Kernel, Basis, Rank: Hints & Answers

[victoranderson]

Please see attached question
In my opinion this question is conceptional and abstract..

For part a and b,
I think dim(Ker(D)) = 1 and Rank(D) = n
but I do not know how to explain them

For part c
What I can think of is if we differentiate f(x) by n+1 times
then we will get 0

Can somebody give me some hints, please?

 

[Dick]

Please see attached question
In my opinion this question is conceptional and abstract..

For part a and b,
I think dim(Ker(D)) = 1 and Rank(D) = n
but I do not know how to explain them

For part c
What I can think of is if we differentiate f(x) by n+1 times
then we will get 0

Can somebody give me some hints, please?

dim(ker(D))=1, yes. Rank(D)=n, also right. I think you should start by writing down a basis for $P_n$. Use that to try and explain.

 

[PeroK]

Why is Rank(D) not = n? Pn has dimension n+1.

 

[Dick]

Why is Rank(D) not = n? Pn has dimension n+1.
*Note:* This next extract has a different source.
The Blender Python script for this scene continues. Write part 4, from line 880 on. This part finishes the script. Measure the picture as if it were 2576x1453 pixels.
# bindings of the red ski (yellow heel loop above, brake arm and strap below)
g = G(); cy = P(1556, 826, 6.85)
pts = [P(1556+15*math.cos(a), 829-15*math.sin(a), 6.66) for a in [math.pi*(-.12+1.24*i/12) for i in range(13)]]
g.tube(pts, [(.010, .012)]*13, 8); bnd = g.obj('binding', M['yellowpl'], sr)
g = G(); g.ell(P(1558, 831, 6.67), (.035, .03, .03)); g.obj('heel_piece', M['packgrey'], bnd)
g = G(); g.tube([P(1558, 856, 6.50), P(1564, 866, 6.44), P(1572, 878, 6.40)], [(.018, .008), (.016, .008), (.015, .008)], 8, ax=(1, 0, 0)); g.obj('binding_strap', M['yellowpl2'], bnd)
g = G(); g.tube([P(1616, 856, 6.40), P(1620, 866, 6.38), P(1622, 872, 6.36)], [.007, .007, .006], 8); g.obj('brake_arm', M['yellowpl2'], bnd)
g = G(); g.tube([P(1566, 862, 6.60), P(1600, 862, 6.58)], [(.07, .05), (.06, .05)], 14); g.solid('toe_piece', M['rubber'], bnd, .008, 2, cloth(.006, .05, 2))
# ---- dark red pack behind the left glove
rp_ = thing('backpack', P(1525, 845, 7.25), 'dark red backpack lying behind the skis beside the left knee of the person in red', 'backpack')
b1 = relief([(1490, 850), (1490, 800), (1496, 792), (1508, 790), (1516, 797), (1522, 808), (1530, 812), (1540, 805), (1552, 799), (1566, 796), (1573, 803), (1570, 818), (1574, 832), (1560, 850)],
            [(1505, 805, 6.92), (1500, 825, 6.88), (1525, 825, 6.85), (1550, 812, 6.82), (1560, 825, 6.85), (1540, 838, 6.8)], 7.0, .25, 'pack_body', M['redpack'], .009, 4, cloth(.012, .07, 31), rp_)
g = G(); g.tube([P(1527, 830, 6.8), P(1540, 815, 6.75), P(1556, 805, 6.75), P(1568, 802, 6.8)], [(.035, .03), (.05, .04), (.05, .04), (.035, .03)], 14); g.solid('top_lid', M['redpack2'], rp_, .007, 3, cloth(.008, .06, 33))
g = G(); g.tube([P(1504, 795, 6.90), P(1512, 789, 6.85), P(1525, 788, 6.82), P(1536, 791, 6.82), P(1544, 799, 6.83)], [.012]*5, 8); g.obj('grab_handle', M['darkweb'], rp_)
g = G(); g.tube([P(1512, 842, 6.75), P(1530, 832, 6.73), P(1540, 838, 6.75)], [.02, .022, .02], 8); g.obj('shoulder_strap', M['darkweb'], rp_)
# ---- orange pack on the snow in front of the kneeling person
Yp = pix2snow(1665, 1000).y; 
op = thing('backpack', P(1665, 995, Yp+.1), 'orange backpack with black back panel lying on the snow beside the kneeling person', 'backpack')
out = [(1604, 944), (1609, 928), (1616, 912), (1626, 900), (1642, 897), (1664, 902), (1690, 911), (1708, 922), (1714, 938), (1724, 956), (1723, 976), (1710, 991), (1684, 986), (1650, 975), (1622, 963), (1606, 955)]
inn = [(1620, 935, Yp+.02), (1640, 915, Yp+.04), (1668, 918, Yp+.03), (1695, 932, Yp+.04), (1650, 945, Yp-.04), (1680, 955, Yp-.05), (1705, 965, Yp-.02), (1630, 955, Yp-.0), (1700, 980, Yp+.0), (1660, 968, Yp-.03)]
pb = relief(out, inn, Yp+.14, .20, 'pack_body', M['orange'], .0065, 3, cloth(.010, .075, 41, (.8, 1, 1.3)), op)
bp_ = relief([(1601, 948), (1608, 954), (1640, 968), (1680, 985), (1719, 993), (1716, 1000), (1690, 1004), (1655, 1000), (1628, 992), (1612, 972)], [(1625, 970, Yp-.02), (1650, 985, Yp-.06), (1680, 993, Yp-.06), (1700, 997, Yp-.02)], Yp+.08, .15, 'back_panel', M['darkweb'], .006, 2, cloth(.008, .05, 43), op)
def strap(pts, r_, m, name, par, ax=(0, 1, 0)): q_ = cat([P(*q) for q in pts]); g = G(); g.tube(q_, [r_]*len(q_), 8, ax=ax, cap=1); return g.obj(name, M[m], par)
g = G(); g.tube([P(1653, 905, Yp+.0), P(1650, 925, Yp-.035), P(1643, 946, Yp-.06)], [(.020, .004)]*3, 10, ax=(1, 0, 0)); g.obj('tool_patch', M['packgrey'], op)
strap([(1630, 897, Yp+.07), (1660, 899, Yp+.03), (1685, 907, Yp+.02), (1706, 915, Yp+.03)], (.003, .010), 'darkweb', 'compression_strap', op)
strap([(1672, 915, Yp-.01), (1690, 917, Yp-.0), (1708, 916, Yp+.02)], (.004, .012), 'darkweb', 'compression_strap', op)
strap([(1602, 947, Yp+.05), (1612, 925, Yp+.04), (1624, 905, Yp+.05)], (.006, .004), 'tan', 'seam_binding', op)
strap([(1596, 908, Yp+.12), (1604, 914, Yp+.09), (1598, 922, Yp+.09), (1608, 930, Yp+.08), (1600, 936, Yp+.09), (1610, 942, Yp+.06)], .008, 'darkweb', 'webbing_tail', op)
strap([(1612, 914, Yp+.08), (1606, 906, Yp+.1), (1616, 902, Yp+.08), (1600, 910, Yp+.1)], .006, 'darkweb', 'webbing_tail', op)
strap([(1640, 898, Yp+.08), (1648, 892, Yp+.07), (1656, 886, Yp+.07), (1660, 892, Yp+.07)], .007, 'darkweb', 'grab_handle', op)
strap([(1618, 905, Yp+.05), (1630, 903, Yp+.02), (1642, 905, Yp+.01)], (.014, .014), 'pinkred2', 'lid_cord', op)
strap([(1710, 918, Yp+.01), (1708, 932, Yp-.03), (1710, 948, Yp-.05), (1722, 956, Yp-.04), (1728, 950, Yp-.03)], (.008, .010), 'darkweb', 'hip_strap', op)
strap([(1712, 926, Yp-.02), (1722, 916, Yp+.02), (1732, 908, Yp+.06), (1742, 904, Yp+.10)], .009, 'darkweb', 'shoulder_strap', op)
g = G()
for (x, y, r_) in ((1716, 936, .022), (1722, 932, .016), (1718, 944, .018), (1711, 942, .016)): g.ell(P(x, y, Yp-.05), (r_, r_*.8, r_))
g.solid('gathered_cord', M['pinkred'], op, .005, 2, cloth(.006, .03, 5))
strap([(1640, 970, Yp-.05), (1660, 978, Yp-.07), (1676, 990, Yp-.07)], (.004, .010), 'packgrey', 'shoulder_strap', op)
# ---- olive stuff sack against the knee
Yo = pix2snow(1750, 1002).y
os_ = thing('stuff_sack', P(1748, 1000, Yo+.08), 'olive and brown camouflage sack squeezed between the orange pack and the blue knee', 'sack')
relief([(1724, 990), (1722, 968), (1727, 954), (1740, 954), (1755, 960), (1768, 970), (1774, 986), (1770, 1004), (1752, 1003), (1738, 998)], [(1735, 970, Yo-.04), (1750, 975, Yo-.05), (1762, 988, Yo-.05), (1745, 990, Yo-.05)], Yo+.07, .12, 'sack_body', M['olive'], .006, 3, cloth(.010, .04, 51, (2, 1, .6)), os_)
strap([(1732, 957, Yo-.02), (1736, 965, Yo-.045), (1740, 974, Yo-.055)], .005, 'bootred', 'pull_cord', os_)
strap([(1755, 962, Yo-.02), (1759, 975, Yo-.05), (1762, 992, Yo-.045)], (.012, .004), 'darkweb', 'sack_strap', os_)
It does. I miscounted. Sorry. I edited the original answer.

 

[Mandelbroth]

Please see attached question
In my opinion this question is conceptional and abstract.

I don't think that's a bad thing, is it? :tongue:

For part a and b,
I think dim(Ker(D)) = 1 and Rank(D) = n
but I do not know how to explain them

For part (a), what are the only polynomials with derivative zero?

For part (b), we have a couple options. The easiest way is by our rank-nullity theorem.

For part c
What I can think of is if we differentiate f(x) by n+1 times
then we will get 0

Again, look at the kernel.

 

[victoranderson]

Just figure out what a basis is..

Basis of P = ${x^n,x^{n-1},...,x,1}$

Kernel is everything that gets mapped to 0
The only polynomial with derivative 0 is $a_0$, with basis 1
so basis for kernel D is 1

Is this a correct explanation?

 

[victoranderson]

(b) null (D) = 1
since dim($P_n$)=n+1
by rank-nullity theorem, rank (D) = n
Pretty sure this explanation is correct

 

[victoranderson]

For part (c)

I think the matrix D is look like (see attached)
but how does we relate to D^(n+1)?

 

[Dick]

Just figure out what a basis is..

Basis of P = ${x^n,x^{n-1},...,x,1}$

Kernel is everything that gets mapped to 0
The only polynomial with derivative 0 is $a_0$, with basis 1
so basis for kernel D is 1

Is this a correct explanation?

Best to say the basis for kernel(D) is {1} because it's a set. But yes, correct.

(b) null (D) = 1
since dim($P_n$)=n+1
by rank-nullity theorem, rank (D) = n
Pretty sure this explanation is correct

Also correct.

For part (c)

I think the matrix D is look like (see attached)
but how does we relate to D^(n+1)?

What the matrix looks like depends on which components of the vector correspond to which basis elements. Yours is where the topmost element of the vector corresponds to the coefficient of x^n. But, yes, it's fine. D^(n+1) is just that matrix multiplied by itself n+1 times. What's the result?

 

[victoranderson]

Best to say the basis for kernel(D) is {1} because it's a set. But yes, correct.

Also correct.

What the matrix looks like depends on which components of the vector correspond to which basis elements. Yours is where the topmost element of the vector corresponds to the coefficient of x^n. But, yes, it's fine. D^(n+1) is just that matrix multiplied by itself n+1 times. What's the result?

Obviously, D^(n+1) = 0
but how to show it? Is there any suitable method except showing by induction?

 

[Dick]

Obviously, D^(n+1) = 0
but how to show it? Is there any suitable method except showing by induction?

You could argue it's true just by using what you know about derivatives. Also your matrix has zeros along the diagonal and is only nonzero along the first subdiagonal. If you look at D^2 that's zero everywhere except along the second subdiagonal. By the time you get to D^(n+1) you'll run out a subdiagonals. I don't think it needs a formal induction argument.